Chocolate: Its history and why we we love it for Valentine’s Day


Chocolate: Its history and why we we love it for Valentine’s Day

McClatchy Tribune

Forrest Gump’s mother compared chocolate to life when she said, “Life is like a box of chocolates, you never know what you’re gonna get.”

Chocolate is ancient, but iconic – regardless of marketability – and it is one of the most popular traditions during Valentine’s Day.

Zach Smith is a junior business major at Sac State and is planning on giving flowers and chocolate-covered strawberries for Valentine’s Day. Smith believes one of the reasons society turns to chocolate for gifting during the lover’s holiday is because of pop culture.

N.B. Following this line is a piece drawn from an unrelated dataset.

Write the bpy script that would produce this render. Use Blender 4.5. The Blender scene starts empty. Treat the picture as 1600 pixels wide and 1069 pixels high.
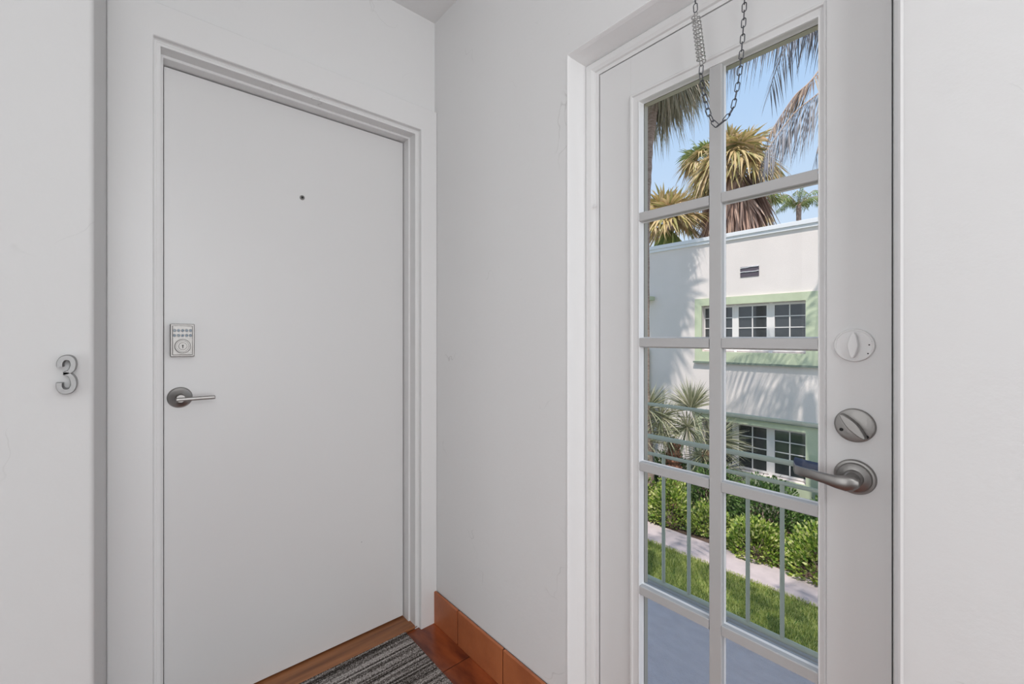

“(In) TV shows and movies, it’s always been broadcast in my mind that chocolate is a thing you get for someone on Valentine’s Day,” Smith said. “You see people’s reactions on those movies or TV shows and you’re like,’Oh okay I’m going to see my special someone and get the same reaction.’”

Julie Tharalson, Sac State food and nutrition professor and graduate from The Culinary Institute of America in New York, believes one reason chocolate is highly marketable on Valentine’s Day is because it is something society has been encouraged to gift.

“I suppose you can say to some degree that it may play a role in a man trying to get a woman’s attention,” Tharalson said. “If you’re going to bring flowers and chocolates and that’s something that is ingrained in our society. It’s Valentine’s Day, you buy flowers and chocolates.”

According to the Smithsonian, chocolate has existed for more than 2,000 years. University of Pennsylvania discovered cacao powder on a piece pottery during an excavation in Honduras that is estimated from 1400 B.C.E, placing chocolate at an earlier time period in history than many believed.

The word chocolate comes from the Aztec word “xocoatl,” meaning a bitter drink made from cacao beans that were found in Central America and southern Mexico.

According to the Smithsonian, the Mayans and Aztecs believed the cacao beans were mythical and were used in birth, marriage and death rituals. There is evidence the beans were fermented and brewed into alcoholic beverages. Cacao beans were also used as currency by exchanging them with tamales or hens.

A chocolate beverage was first introduced to Europeans by the Aztec King Montezuma, who confused a Spanish conqueror to a reincarnated deity. Although the Europeans thought it was bitter, once prepared with sugar it became a delicacy for the rich.

Chocolate as an aphrodisiac has been associated with Montezuma because he drank large amounts of chocolate for his sexual performance, this is perhaps why romance and chocolate are linked.

In 1847, the first chocolate bar was created by Fry & Son, then in 1861, Cadbury created the first heart-shaped chocolate box. Years later, Nestle introduced the first milk chocolate bar. Hershey’s classic milk chocolate bar came out in 1900.

Sac State pre-nursing major and freshman Vanessa P. Martinez, 19, believes giving chocolate on Valentine’s Day is not only about tradition, but it is more about how chocolate makes people happy.

“I love chocolate and I love (my family and friends),” Martinez says “So I might as well give them something I love and hopefully they love it too.”